En effet, le projet Kara s’est ancré dans la région. Cela s’explique surtout par le fait que les décisions aient été prises collectivement au cours des différentes phases du projet. Participant·es au projet, collaborateurs·trices de PTM, responsables de Brücke Le Pont : tous·tes ont discuté « comme autour d’une table ronde », selon Gbandi. Il donne un exemple : «Nous n’avons pas seulement soutenu les personnes impliquées dans la culture du riz et l’élevage de volailles. Nous avons aussi réfléchi à la manière dont nous pouvions encourager le partage de connaissances sur des thèmes qui préoccupent la population ».

Le projet Kara en bref

Le projet encourage la production et la vente de riz et de viande de poulet à Central et à Kara, les régions les plus pauvres du Togo. L’élevage de poulets est une source importante de revenus et de protéines pour de nombreuses familles d’agriculteurs. En améliorant l’accès aux soins vétérinaires, elles augmentent la production d’animaux en bonne santé.

Les producteurs·trices de riz apprennent des méthodes de culture agroécologiques. Ils et elles reçoivent des informations sur l’évolution des prix et ont un meilleur accès aux machines de labour. Cela leur permet d’améliorer la culture et la vente du riz et de s’adapter au changement climatique.

L’objectif pour les deux groupes est une augmentation durable des revenus. Lors de la sélection des participant·es au projet, une attention particulière est accordée aux groupes socialement défavorisés tels que les femmes, les jeunes n’ayant pas terminé leur scolarité, les chômeurs ou les personnes en situation de handicap.

La fin du partenariat avec PTM est prévue depuis longtemps. La manière dont les ressources ainsi libérées seront utilisées par Brücke Le Pont est en cours d’analyse.

C’est ainsi qu’est née l’idée d’une émission de radio. Des « clubs d’écoute communautaires » ont été mis en place pour parler des défis de l’élevage de poulets et de la culture du riz. « La population peut appeler directement le studio et poser des questions. Les émissions sont diffusées dans la langue locale », explique Gbandi. Des journalistes et des expert·es, mais également le public qui connait bien le quotidien des auditeurs·trices, se chargent de répondre aux questions. L’audience ne cesse de croître, et le savoir se diffuse toujours davantage, preuve que ces émissions résonnent profondément auprès du public.

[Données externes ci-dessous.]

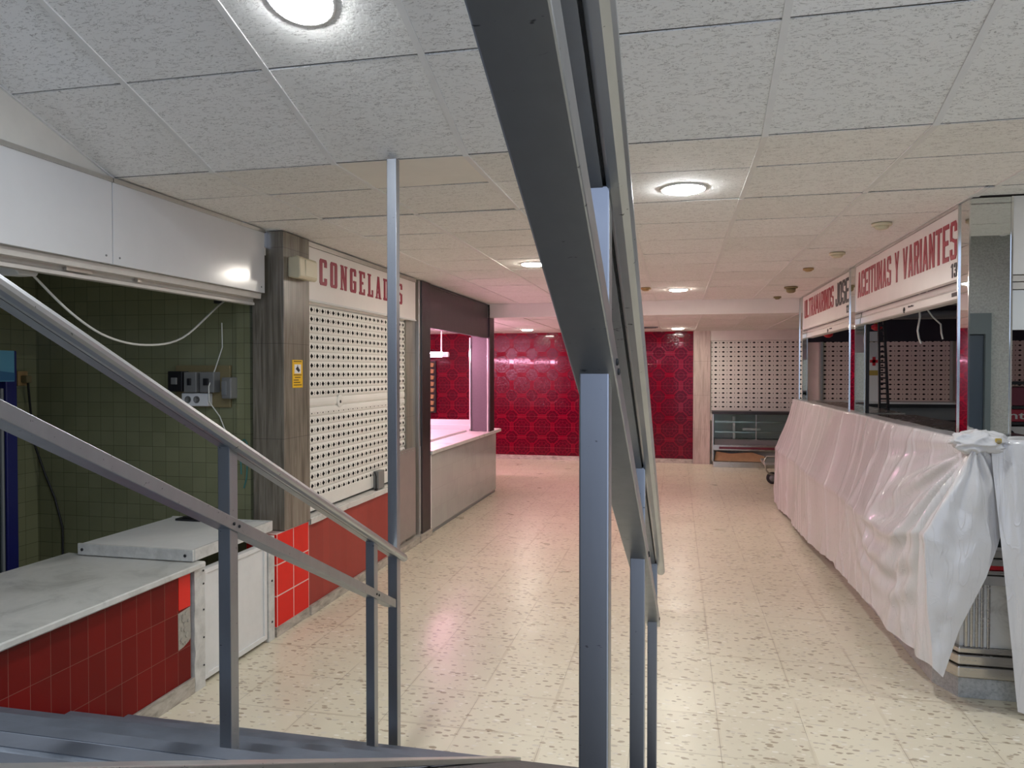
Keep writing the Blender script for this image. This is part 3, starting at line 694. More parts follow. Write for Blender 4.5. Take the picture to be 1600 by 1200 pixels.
# shutter
t = thing('roller_shutter', 'closed cream perforated roller shutter below the red CONGELADOS letters', 'shutter', (-2.55, 5.7, .7))
sp = []
z = .712; k = 0
while z < 2.19:
    sp += [(-2.553, z + .002), (-2.545, z + .012), (-2.543, z + .033), (-2.546, z + .055), (-2.553, z + .0645)]; z += .0665
sp = [(x, min(q, 2.19)) for x, q in sp]
sp += [(-2.565, 2.19), (-2.565, .712)]
MB().prism(sp, 4.692, 6.70, 1).build('slat_curtain', 'shutter_y', t)
B(-2.566, -2.538, 4.692, 6.70, .70, .80).build('bottom_bar', 'shutter_plain', t, .003)
lk = MB().lathe((-2.545, 5.30, 1.47), [(.05, 0), (.05, .004), (.044, .006)], 0, 24).build('lock_plate', 'shutter_plain', t)
MB().lathe((-2.539, 5.30, 1.465), [(.012, 0), (.012, .002), (.006, .003)], 0, 14).build('keyhole', 'black', lk)
t = thing('sill_counter', 'low brick red tiled wall with chipped white marble sill under the shutter', 'counter', (-2.5, 5.5, 0))
B(-2.60, -2.495, 4.692, 6.34, .065, .63).build('tiled_front', 'red_brick', t)
def sill(u, v):
    y = 4.692 + 1.65 * u; j = int(round(v * 3)); z = (.632, .636, .675, .68)[j]; x = (-2.487, -2.47, -2.468, -2.475)[j]
    n = noise.noise((y * 6, 3, z * 9)); c = max(0, noise.noise((y * 3.3, 7, 0)) - .1) * .07 * (1 if j < 3 else .2)
    return (x - abs(n) * .006 - c * .4, y, z)
mb = MB(); mb.box(-2.60, -2.487, 4.692, 6.342, .632, .68); mb.gridf(sill, 120, 3, smooth=False)
mb.build('sill', 'marble_white', t, fixn=False)
B(-2.60, -2.47, 4.692, 6.93, 0, .063).build('plinth', 'marble_base', t, .003)
t = thing('shutter_lock_box', 'small dark steel lock box on the sill against the cream shutter', 'lock', (-2.52, 6.0, .68))
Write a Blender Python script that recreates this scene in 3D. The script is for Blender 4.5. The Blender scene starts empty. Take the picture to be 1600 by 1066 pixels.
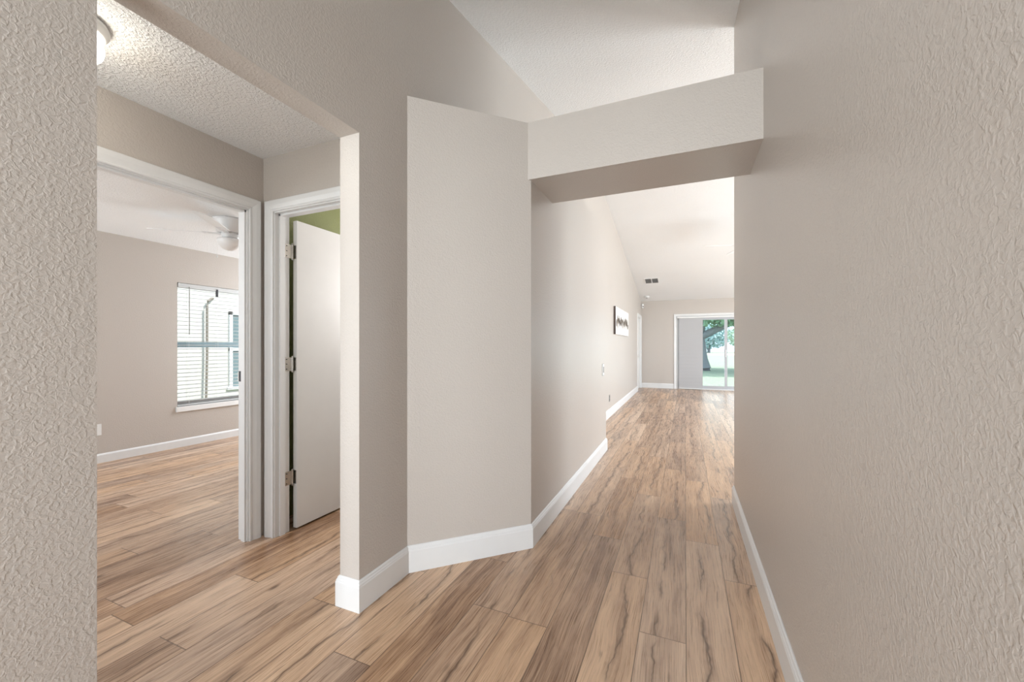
import bpy, bmesh, math, random
from mathutils import Vector, Matrix

sc = bpy.context.scene
C = sc.collection
PI = math.pi

# ------------------------------------------------------------------ camera
VX, HY, FP, EYE = 1070.4, 542.4, 628.8, 1.2
yaw = math.atan2(VX - 800, FP)
cd = bpy.data.cameras.new('camera')
cd.sensor_width = 36
cd.lens = FP / 1600 * 36
cd.shift_y = (HY - 533) / 1600
cd.clip_start = 0.02
cd.clip_end = 400
cam = bpy.data.objects.new('camera', cd)
C.objects.link(cam)
cam.location = (0, 0, EYE)
cam.rotation_euler = (PI / 2, 0, yaw)
sc.camera = cam

# ------------------------------------------------------------------ view, world, sun, daylight fill
sc.view_settings.view_transform = 'Standard'
sc.view_settings.look = 'None'
sc.view_settings.gamma = 1
sc.view_settings.use_curve_mapping = False
sc.view_settings.exposure = 0.07
w = bpy.data.worlds.new('sky')
sc.world = w
w.use_nodes = True
bg = w.node_tree.nodes['Background']
bg.inputs[0].default_value = (0.66, 0.84, 1.0, 1)
bg.inputs[1].default_value = 2.1


def sun(rot, e, col):
    l = bpy.data.lights.new('sun', 'SUN')
    l.energy = e; l.angle = math.radians(1.0); l.color = col
    o = bpy.data.objects.new('sun', l); C.objects.link(o)
    o.rotation_euler = rot
    return o


d_ = Vector((-.60, -.12, -.79))
sun(d_.to_track_quat('-Z', 'Y').to_euler(), 6.3, (1, .965, .90))


def area(loc, rot, sx, sy, e, col=(1, 1, 1), spread=180):
    l = bpy.data.lights.new('added_daylight', 'AREA')
    l.shape = 'RECTANGLE'; l.size = sx; l.size_y = sy; l.energy = e; l.color = col
    l.spread = math.radians(spread)
    o = bpy.data.objects.new('added_daylight', l); C.objects.link(o)
    o.location = loc; o.rotation_euler = rot
    return o


# added fill lamps; off-frame windows and front door are made up to carry them
area((-0.55, -2.62, 1.35), (PI / 2, 0, 0), 1.3, 2.0, 78, (.90, .955, 1), 115)               # at the added front door
area((4.62, 6.2, 1.5), (0, PI / 2, 0), 2.0, 2.6, 260, (.86, .935, 1))                 # at the added living room windows
area((4.62, 10.2, 1.5), (0, PI / 2, 0), 2.0, 2.6, 110, (.86, .935, 1))
area((-4.6, 4.99, 1.45), (-PI / 2, 0, 0), 1.6, 1.4, 62, (.90, .95, 1))
area((-4.7, -.77, 1.45), (PI / 2, 0, 0), 1.3, 1.4, 48, (.90, .95, 1))            # fill at an added bedroom window
area((-1.75, 3.45, 1.75), (-PI / 2, 0, 0),   .5, .6, 24, (.97, .98, 1))                  # fill at an added bath window
area((0.85, 12.75, 1.1), (-PI / 2, 0, 0), 2.0, 1.9, 16, (.95, .98, 1))                # fill just outside the slider
area((-1.93, -.93, 1.5), (PI / 2, 0, 0), .6, 1.2, 15, (.88, .945, 1))               # fill at an added end window of the side hall


# ------------------------------------------------------------------ node helpers
def mat(name):
    m = bpy.data.materials.new(name)
    m.use_nodes = True
    nt = m.node_tree
    return m, nt, nt.nodes, nt.links, nt.nodes['Principled BSDF']


def simple(name, col, rough=.5, metal=0, spec=.5, emit=None, es=0, bump=None, bscale=50, bdist=.002):
    m, nt, N, L, b = mat(name)
    b.inputs['Base Color'].default_value = (*col, 1)
    b.inputs['Roughness'].default_value = rough
    b.inputs['Metallic'].default_value = metal
    b.inputs['Specular IOR Level'].default_value = spec
    if emit:
        b.inputs['Emission Color'].default_value = (*emit, 1)
        b.inputs['Emission Strength'].default_value = es
    tc = N.new('ShaderNodeTexCoord')
    n = N.new('ShaderNodeTexNoise'); n.inputs['Scale'].default_value = bscale; n.inputs['Detail'].default_value = 3
    L.new(tc.outputs['Object'], n.inputs['Vector'])
    # a faint tonal unevenness so that nothing is perfectly flat
    mx = N.new('ShaderNodeMix'); mx.data_type = 'RGBA'
    mx.inputs['A'].default_value = (*[c * .965 for c in col], 1)
    mx.inputs['B'].default_value = (*[min(1, c * 1.03) for c in col], 1)
    L.new(n.outputs['Fac'], mx.inputs['Factor']); L.new(mx.outputs['Result'], b.inputs['Base Color'])
    if bump:
        bp = N.new('ShaderNodeBump'); bp.inputs['Strength'].default_value = bump; bp.inputs['Distance'].default_value = bdist
        L.new(n.outputs['Fac'], bp.inputs['Height']); L.new(bp.outputs['Normal'], b.inputs['Normal'])
    return m


def plaster(name, col, rough, s1, s2, dist, strength=1.0, spec=.5, patch=True):
    """orange-peel / knock-down texture"""
    m, nt, N, L, b = mat(name)
    b.inputs['Roughness'].default_value = rough
    b.inputs['Specular IOR Level'].default_value = spec
    tc = N.new('ShaderNodeTexCoord')
    n1 = N.new('ShaderNodeTexNoise'); n1.inputs['Scale'].default_value = s1; n1.inputs['Detail'].default_value = 2.5
    n1.inputs['Distortion'].default_value = .6
    n2 = N.new('ShaderNodeTexNoise'); n2.inputs['Scale'].default_value = s2; n2.inputs['Detail'].default_value = 1.5
    L.new(tc.outputs['Object'], n1.inputs['Vector']); L.new(tc.outputs['Object'], n2.inputs['Vector'])
    r = N.new('ShaderNodeValToRGB'); r.color_ramp.elements[0].position = .40; r.color_ramp.elements[1].position = .66
    L.new(n1.outputs['Fac'], r.inputs['Fac'])
    ad = N.new('ShaderNodeMath'); ad.operation = 'MULTIPLY_ADD'; ad.inputs[1].default_value = .35
    L.new(n2.outputs['Fac'], ad.inputs[0]); L.new(r.outputs['Color'], ad.inputs[2])
    bp = N.new('ShaderNodeBump'); bp.inputs['Strength'].default_value = strength; bp.inputs['Distance'].default_value = dist
    L.new(ad.outputs[0], bp.inputs['Height']); L.new(bp.outputs['Normal'], b.inputs['Normal'])
    n3 = N.new('ShaderNodeTexNoise'); n3.inputs['Scale'].default_value = 1.3; n3.inputs['Detail'].default_value = 2
    L.new(tc.outputs['Object'], n3.inputs['Vector'])
    mx = N.new('ShaderNodeMix'); mx.data_type = 'RGBA'
    mx.inputs['A'].default_value = (*[c * .97 for c in col], 1)
    mx.inputs['B'].default_value = (*[min(1, c * 1.02) for c in col], 1)
    L.new(n3.outputs['Fac'], mx.inputs['Factor']); L.new(mx.outputs['Result'], b.inputs['Base Color'])
    return m


GREIGE = (.56, .51, .465)
M_wall = plaster('greige_orange_peel_paint', GREIGE, .33, 100, 42, .0011, .6)
M_green = plaster('green_paint', (.24, .255, .10), .5, 95, 38, .0018)
M_ceil = plaster('white_knockdown_ceiling', (.88, .885, .885), .85, 70, 160, .0030, .9, spec=.2)
M_trim = simple('white_trim_enamel', (.78, .78, .775), .35, bscale=8)
M_door = simple('white_door_enamel', (.74, .725, .70), .4, bscale=8)
M_shade = simple('white_shade_fabric', (.49, .49, .50), .9, bump=.3, bscale=220, bdist=.001)
M_white = simple('white_plastic', (.85, .85, .84), .4, bscale=20)
M_fan = simple('white_fan_enamel', (.80, .80, .80), .35, bscale=20)
M_chrome = simple('satin_nickel', (.62, .60, .57), .25, metal=1)
M_dark = simple('dark_grey_metal', (.05, .05, .055), .5, metal=.3)
M_grey = simple('grey_plastic', (.28, .27, .26), .5)
M_glassdome = simple('frosted_glass_dome', (.9, .9, .88), .4, emit=(1, .93, .80), es=12.0)
M_fandome = simple('opal_glass_bowl', (.9, .9, .9), .3)
M_slat = simple('white_blind_slat', (.62, .63, .63), .45)
M_frame = simple('white_vinyl_frame', (.74, .75, .76), .4)
M_sash = simple('grey_white_sash', (.50, .515, .54), .4)
M_rail = simple('pale_blue_grey_vinyl', (.42, .58, .64), .4)
M_ventm = simple('vent_grey_enamel', (.42, .41, .40), .5)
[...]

C’est exactement la mission de la coopération au développement. Elle initie et établit des structures qui perdurent et qui répondent aux besoins locaux. Et personne ne connait mieux ces besoins locaux que les personnes sur place. Cette maxime s’est également appliquée à la création des clubs d’écoute. « Nous avons toujours discuté et décidé ensemble », résume Gbandi à propos de sa collaboration avec Brücke Le Pont.

« Nous avons toujours discuté et décidé ensemble. »

Issifou Gbandi, Parrains Tiers-Monde

Tout n'est pas influençable

Demander la garantie d’une coopération au développement durable n’est cependant pas réaliste. En effet, inscrire les projets dans un contexte local implique de penser au cadre politique. « Les relations avec l’État sont importantes » confirme Issifou Gbandi. C’est pourquoi nous suivons de près l’évolution politique du Togo. Car même si les projets sont bien établis, c’est en fin de compte la manière dont ils sont financés qui est déterminante.

Bien que les décisions budgétaires soient de plus en plus décentralisées au Togo et que les administrations locales aient davantage de compétences, la pertinence de la coopération au développement est toujours mise à l’épreuve par les services de l’État. Et la situation dans le nord du Togo, où les organisations terroristes prolifèrent selon Gbandi, est encore plus volatile.

PTM est toutefois convaincu d’être prêt pour les défis à venir. « Nos structures sont bonnes », affirme Gbandi avant de conclure : « La coopération avec Brücke Le Pont est pour nous la base de ce que doit être une collaboration durable ».